Assuming this is all true, of course.

6 comments

> Sure it's not their fault. It's not the current management's fault either, that's the problem.

It is the current managements "fault". They bought the company, all it's assets, all it's liabilities. They don't get to conveniently decide they get the company, but none of it's debts.

> They were promised that someone else would reward them.

They were promised Twitter would reward them, by people with the authority to make binding promises on behalf of Twitter.

> That looks like a problem coming from the first employer.

There is no first/second employer here. They were employed by Twitter before the acquisition, they were still employed by Twitter afterwards.
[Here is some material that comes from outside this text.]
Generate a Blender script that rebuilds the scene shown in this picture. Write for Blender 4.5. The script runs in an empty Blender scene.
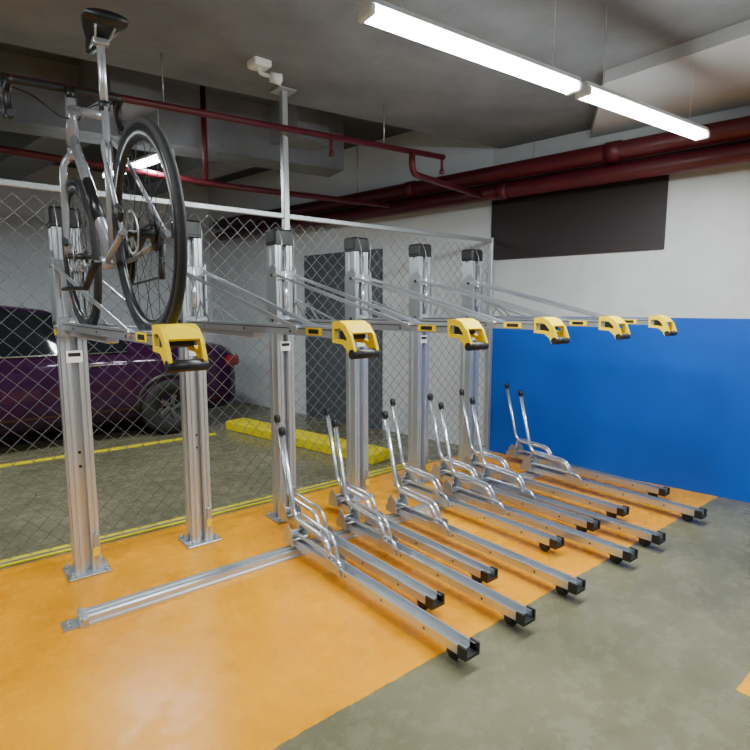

> It's not the current management's fault either, that's the problem.

Of course it is! Elon bought Twitter and all that came with it, including all the contracts set up by the previous management.

You could have an argument that if Twitter intentionally nuked their entire company between signing the deal and the acquisition date, the old management probably committed some kind of fraud, but that's not the case here; these bonuses seem pretty reasonable for a company like Twitter before Elon took over, to ensure the transition goes well.

The current management waived all rights to due diligence in the deal. They can’t complain now to learn facts they refused to engage with earlier.
There seems to be some fundamental failure to grasp this. The employer hasn’t changed. Its ownership has, but that’s irrelevant. If changed ownership was a get-out-of-jail-free for liabilities, no public company would ever owe anything.
> That looks like a problem coming from the first employer.

It's the same employer, just the ownership that changed hands.

If we lived in this world, companies could just change hands whenever they wish to disgorge their debts. “We’re owned by a different shell holding company now, it’s not our problem.”

See the issue?

Here’s another way of framing this point: when selling a company, which liabilities do you feel should follow through to new ownership and which shouldn’t? Tax obligations? Real estate mortgages? Employee compensation?

Selling a company shouldn’t be a one-way risk valve. You punch the ticket, you take the ride.